Lines holding the string "scene" are the ones to copy; find them all in the data.

###

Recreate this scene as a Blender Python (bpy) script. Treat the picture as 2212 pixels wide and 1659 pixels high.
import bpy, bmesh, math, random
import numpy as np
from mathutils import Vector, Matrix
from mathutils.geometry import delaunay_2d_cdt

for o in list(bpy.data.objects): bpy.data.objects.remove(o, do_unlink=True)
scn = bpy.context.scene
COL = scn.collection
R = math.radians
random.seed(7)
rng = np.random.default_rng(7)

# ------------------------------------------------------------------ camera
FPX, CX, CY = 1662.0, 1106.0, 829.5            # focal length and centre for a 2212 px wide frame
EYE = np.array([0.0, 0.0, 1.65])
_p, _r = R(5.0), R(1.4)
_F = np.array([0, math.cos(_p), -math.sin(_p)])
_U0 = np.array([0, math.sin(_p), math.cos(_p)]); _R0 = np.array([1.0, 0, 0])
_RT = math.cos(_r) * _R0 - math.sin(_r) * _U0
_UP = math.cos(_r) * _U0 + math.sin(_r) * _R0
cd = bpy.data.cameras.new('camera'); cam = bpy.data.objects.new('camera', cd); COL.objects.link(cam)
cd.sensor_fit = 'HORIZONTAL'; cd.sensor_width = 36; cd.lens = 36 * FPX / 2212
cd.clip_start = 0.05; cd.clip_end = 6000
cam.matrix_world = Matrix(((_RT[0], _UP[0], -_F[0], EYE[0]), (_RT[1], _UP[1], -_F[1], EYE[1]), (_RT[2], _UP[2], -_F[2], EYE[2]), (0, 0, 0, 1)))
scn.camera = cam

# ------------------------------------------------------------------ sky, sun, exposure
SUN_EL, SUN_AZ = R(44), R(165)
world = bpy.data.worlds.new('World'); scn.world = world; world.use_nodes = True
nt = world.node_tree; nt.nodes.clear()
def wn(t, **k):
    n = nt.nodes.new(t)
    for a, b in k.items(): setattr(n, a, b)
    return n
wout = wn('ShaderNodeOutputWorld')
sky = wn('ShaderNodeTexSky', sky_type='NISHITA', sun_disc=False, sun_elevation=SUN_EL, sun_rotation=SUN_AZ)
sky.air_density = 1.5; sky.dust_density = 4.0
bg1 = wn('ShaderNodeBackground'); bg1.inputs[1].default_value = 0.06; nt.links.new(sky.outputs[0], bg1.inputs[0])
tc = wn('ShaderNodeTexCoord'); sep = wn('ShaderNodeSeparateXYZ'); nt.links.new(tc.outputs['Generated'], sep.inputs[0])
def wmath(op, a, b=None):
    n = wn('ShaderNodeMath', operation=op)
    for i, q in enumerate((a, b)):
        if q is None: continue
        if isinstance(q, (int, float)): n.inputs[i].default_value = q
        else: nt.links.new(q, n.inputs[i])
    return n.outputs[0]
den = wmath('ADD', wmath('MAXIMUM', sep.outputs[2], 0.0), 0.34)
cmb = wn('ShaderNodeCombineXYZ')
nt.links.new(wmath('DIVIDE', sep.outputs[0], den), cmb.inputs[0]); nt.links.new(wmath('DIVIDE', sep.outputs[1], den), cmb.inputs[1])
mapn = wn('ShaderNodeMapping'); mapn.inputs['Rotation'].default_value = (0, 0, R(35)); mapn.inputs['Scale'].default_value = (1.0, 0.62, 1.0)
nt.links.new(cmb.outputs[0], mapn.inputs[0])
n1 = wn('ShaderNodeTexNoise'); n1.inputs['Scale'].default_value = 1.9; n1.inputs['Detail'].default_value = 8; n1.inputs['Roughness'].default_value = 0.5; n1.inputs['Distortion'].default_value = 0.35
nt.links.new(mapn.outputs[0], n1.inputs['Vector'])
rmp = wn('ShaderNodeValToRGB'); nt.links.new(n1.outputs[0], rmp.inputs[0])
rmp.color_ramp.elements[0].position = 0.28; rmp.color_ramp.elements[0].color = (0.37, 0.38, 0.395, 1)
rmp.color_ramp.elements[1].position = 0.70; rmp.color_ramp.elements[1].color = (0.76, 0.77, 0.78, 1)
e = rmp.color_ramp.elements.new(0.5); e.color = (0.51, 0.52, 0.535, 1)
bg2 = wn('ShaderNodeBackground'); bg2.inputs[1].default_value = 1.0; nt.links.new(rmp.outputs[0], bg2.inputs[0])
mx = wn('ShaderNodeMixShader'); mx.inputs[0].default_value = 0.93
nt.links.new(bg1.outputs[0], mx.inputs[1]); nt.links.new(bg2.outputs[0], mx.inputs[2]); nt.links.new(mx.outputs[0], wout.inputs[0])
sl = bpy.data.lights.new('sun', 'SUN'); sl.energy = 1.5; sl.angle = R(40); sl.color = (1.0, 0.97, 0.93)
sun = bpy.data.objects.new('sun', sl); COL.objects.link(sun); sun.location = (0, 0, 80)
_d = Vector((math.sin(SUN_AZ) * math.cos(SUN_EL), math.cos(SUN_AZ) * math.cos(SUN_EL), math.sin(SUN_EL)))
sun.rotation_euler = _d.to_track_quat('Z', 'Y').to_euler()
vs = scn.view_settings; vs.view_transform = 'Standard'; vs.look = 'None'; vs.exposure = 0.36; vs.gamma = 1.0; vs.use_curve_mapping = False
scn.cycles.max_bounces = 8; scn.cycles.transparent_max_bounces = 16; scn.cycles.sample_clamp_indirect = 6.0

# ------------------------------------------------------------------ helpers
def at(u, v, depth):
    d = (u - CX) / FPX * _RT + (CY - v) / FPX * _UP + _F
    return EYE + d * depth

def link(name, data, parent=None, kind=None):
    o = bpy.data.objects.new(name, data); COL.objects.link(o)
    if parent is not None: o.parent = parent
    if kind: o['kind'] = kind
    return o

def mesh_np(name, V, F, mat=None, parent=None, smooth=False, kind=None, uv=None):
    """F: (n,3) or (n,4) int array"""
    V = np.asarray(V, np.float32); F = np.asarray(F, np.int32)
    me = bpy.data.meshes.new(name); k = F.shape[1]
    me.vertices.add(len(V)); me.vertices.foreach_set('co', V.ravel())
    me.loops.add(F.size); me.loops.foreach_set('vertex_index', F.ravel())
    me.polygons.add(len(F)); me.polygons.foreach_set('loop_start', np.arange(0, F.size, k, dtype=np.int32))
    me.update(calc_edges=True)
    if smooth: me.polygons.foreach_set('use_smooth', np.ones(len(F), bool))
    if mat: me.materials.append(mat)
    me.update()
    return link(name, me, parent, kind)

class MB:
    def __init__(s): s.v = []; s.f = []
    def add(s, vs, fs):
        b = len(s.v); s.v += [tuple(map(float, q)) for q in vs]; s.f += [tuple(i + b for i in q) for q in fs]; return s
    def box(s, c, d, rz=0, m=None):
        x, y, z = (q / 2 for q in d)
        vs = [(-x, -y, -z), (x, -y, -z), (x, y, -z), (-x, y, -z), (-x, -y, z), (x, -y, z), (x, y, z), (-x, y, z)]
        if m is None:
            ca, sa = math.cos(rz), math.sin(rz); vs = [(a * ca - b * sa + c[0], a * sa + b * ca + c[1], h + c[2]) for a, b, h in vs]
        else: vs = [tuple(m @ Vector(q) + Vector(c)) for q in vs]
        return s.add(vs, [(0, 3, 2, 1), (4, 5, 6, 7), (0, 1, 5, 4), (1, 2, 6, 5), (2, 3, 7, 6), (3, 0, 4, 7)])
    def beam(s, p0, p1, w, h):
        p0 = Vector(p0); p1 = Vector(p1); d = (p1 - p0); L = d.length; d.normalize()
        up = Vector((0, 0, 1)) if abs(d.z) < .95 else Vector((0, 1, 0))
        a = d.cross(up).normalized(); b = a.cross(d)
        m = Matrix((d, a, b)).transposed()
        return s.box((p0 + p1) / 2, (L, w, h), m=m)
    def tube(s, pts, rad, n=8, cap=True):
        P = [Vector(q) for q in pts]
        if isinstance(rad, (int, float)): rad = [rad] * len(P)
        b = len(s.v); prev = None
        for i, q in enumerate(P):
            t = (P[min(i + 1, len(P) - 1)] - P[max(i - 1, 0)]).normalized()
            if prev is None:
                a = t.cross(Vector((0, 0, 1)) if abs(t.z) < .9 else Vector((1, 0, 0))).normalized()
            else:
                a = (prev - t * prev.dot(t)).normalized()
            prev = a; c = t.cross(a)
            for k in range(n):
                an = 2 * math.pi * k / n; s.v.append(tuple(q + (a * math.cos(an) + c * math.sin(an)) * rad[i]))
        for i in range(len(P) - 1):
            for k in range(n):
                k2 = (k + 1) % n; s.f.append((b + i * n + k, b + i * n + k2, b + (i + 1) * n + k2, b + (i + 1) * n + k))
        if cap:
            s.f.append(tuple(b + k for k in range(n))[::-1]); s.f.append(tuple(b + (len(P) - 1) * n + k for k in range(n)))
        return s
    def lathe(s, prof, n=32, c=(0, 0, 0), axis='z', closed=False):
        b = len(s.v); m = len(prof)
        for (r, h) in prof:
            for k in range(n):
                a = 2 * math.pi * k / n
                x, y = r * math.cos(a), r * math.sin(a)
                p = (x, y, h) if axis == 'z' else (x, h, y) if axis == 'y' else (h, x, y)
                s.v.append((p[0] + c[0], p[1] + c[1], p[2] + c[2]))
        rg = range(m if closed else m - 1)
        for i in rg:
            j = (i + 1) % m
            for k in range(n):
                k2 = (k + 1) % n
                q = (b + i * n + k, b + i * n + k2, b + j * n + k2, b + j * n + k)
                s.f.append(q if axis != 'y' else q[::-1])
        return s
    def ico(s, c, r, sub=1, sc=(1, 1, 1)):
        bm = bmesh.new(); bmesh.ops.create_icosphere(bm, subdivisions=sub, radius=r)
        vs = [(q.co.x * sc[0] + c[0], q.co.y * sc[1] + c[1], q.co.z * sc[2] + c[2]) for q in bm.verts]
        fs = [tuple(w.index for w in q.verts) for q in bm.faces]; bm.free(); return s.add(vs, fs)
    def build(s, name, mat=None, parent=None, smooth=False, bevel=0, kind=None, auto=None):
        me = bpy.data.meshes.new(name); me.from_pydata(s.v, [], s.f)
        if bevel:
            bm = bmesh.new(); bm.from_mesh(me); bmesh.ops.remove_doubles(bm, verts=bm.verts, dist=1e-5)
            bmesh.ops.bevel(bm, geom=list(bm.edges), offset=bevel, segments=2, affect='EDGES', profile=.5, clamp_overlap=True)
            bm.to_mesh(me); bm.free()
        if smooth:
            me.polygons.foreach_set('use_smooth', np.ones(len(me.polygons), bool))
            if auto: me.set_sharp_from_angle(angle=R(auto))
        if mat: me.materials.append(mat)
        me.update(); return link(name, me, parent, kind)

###

Answer for this exercise >>
Recreate this scene as a Blender Python (bpy) script. Treat the picture as 2212 pixels wide and 1659 pixels high.
scn = bpy.context.scene